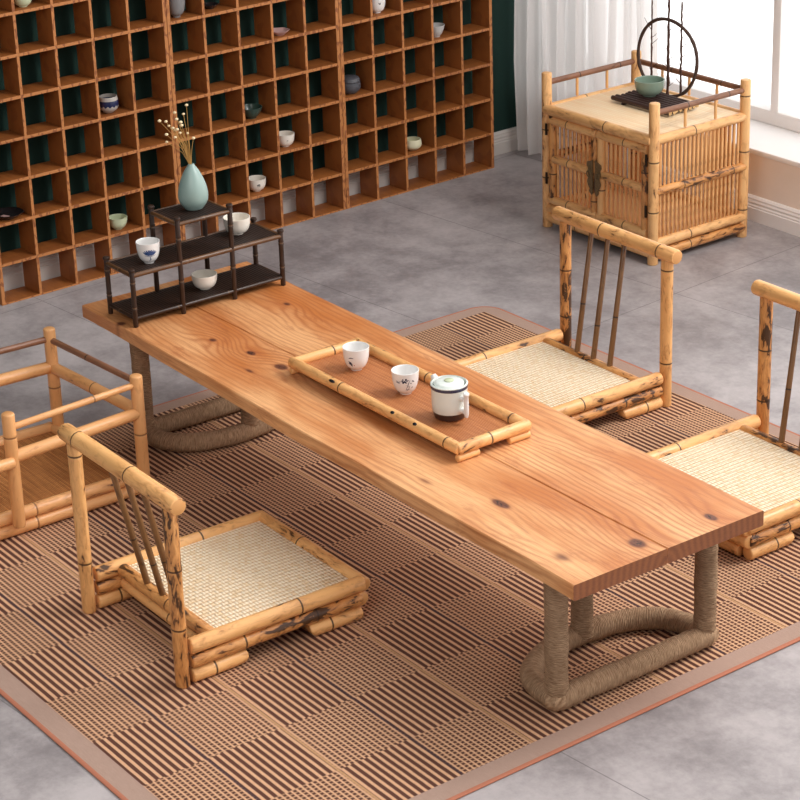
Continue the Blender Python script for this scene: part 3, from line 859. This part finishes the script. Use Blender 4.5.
# ------------------------------------------------------------------ dark tiered stand on the table
st = empty('tiered_stand', (.1415, .2225, H_), math.radians(1.0)); tag(st, 'dark bamboo tiered display stand at the far left end of the table', 'stand')
# local axes: x depth (-back .. +front toward viewer), y length
hx, hy = .0555, .1965; pr = .0058
ys = (-hy, -.073, .064, hy)
def sp(name, m, a, b, r, nodes=(), **k):
    k.setdefault('bulge', 1.08); bm = new_bm(); bamboo(bm, a, b, r, nodes, 10, **k); return link(name, bm, m, st)
for i, y in enumerate(ys):
    for x in (-hx, hx):
        top = .2215 if i in (1, 2) else .130
        sp('post', 'bamboo_dark', (x, y, 0), (x, y, top), pr, (.35, .8), bulge=1.15)
        if i in (1, 2) or True:
            bm = new_bm(); lathe(bm, [(0, top-.002), (.0070, top-.001), (.0082, top+.002), (.0070, top+.0055), (0, top+.0065)], 12, (x, y, 0)); link('post_cap', bm, 'bamboo_dark', st)
for x in (-hx, hx):
    m = 'bamboo_darkrail'
    sp('rail', 'bamboo_dark', (x, -hy, .020), (x, hy, .020), .0042, (.28, .62)); sp('rail', m, (x, -hy, .120), (x, hy, .120), .0056, (.36, .66))
    sp('rail', m, (x, ys[1], .210), (x, ys[2], .210), .0048, (.5,))
for y in (-hy, hy):
    sp('rail', 'bamboo_dark', (-hx, y, .020), (hx, y, .020), .0042, (.4,)); sp('rail', 'bamboo_darkrail', (-hx, y, .120), (hx, y, .120), .0050, (.5,))
for y in ys[1:3]: sp('rail', 'bamboo_darkrail', (-hx, y, .210), (hx, y, .210), .0048, (.5,))
for (z, y0, y1) in ((.0215, -hy, hy), (.1215, -hy, hy), (.2115, ys[1], ys[2])):
    bm = new_bm(); box(bm, (-hx+.002, y0+.002, z-.002), (hx-.002, y1-.002, z+.002)); o = link('shelf_mat', bm, 'stand_mat', st, False)

# things on the stand
zt2 = H_ + .1238
lot = vessel('tea_cup', 'china', .0268, .049, (.155, .097, zt2), 'white tea cup with a blue lotus, on the left of the dark tiered stand', 'cup', 'cup', .42, None, fh=.03)
pet = []
for a in (-62, -45, -28, -12, 0, 12, 28, 45, 62):
    s_ = math.sin(math.radians(a)); c_ = math.cos(math.radians(a)); pet.append((.0030, [(s_*1.5, 20), (s_*6.5, 20+c_*5.5), (s_*10.5, 20+c_*9.5+abs(s_)*1.5)]))
pet += [(.0012, [(0, 20), (.5, 14), (-.5, 8)]), (.0012, [(0, 16), (2, 12)]), (.0022, [(-2, 10), (1, 9)]), (.001, [(-8, 20), (0, 18), (8, 20)])]
pet = [(w_*1.2, [(a*1.75, (z-20)*1.4+23) for a, z in q]) for w_, q in pet]
strokes(lot, 'painted_lotus', 'ink', .0268, .049, 'cup', .42, pet, CAMDIR+.2, .0012)
vessel('tea_bowl', 'china_warm', .031, .040, (.122, .349, zt2), 'ribbed white bowl on the right of the dark tiered stand', 'bowl', 'round', .42, None)
vessel('tea_bowl', 'china_warm', .0295, .035, (.146, .240, H_+.0238), 'plain white bowl on the bottom tier of the dark stand', 'bowl', 'round', .42, None)
for o in list(bpy.data.objects):
    if o.get('label', '').startswith('ribbed white'):
        for v in o.data.vertices:
            a = math.atan2(v.co.y, v.co.x); k = 1+.012*math.cos(a*22)*(1 if v.co.z > .006 else 0); v.co.x *= k; v.co.y *= k
for pos_, r_ in (((.122, .349, zt2), .0135), ((.146, .240, H_+.0238), .0125)): pass
vz = H_ + .2138
bm = new_bm()
lathe(bm, [(0, 0), (.0165, 0)]+smooth_prof([(.020, .001), (.0315, .018), (.0338, .036), (.0290, .060), (.0185, .085), (.0088, .100), (.0062, .1045)], 7)+[(.0050, .1045), (.0048, .095), (.0, .090)], 40)
vs_ = link('flower_vase', bm, 'vase', None, True, 60); vs_.location = (.135, .232, vz); tag(vs_, 'pale celadon teardrop vase on the top tier of the dark stand', 'vase')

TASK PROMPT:
Everything from the first line of the listing above through the line that contains "bm, 'stand_mat', st, False)" is to be restated word for word, minus the pictures.

PROBLEM SOLUTION:
Continue the Blender Python script for this scene: part 3, from line 859. This part finishes the script. Use Blender 4.5.
# ------------------------------------------------------------------ dark tiered stand on the table
st = empty('tiered_stand', (.1415, .2225, H_), math.radians(1.0)); tag(st, 'dark bamboo tiered display stand at the far left end of the table', 'stand')
# local axes: x depth (-back .. +front toward viewer), y length
hx, hy = .0555, .1965; pr = .0058
ys = (-hy, -.073, .064, hy)
def sp(name, m, a, b, r, nodes=(), **k):
    k.setdefault('bulge', 1.08); bm = new_bm(); bamboo(bm, a, b, r, nodes, 10, **k); return link(name, bm, m, st)
for i, y in enumerate(ys):
    for x in (-hx, hx):
        top = .2215 if i in (1, 2) else .130
        sp('post', 'bamboo_dark', (x, y, 0), (x, y, top), pr, (.35, .8), bulge=1.15)
        if i in (1, 2) or True:
            bm = new_bm(); lathe(bm, [(0, top-.002), (.0070, top-.001), (.0082, top+.002), (.0070, top+.0055), (0, top+.0065)], 12, (x, y, 0)); link('post_cap', bm, 'bamboo_dark', st)
for x in (-hx, hx):
    m = 'bamboo_darkrail'
    sp('rail', 'bamboo_dark', (x, -hy, .020), (x, hy, .020), .0042, (.28, .62)); sp('rail', m, (x, -hy, .120), (x, hy, .120), .0056, (.36, .66))
    sp('rail', m, (x, ys[1], .210), (x, ys[2], .210), .0048, (.5,))
for y in (-hy, hy):
    sp('rail', 'bamboo_dark', (-hx, y, .020), (hx, y, .020), .0042, (.4,)); sp('rail', 'bamboo_darkrail', (-hx, y, .120), (hx, y, .120), .0050, (.5,))
for y in ys[1:3]: sp('rail', 'bamboo_darkrail', (-hx, y, .210), (hx, y, .210), .0048, (.5,))
for (z, y0, y1) in ((.0215, -hy, hy), (.1215, -hy, hy), (.2115, ys[1], ys[2])):
    bm = new_bm(); box(bm, (-hx+.002, y0+.002, z-.002), (hx-.002, y1-.002, z+.002)); o = link('shelf_mat', bm, 'stand_mat', st, False)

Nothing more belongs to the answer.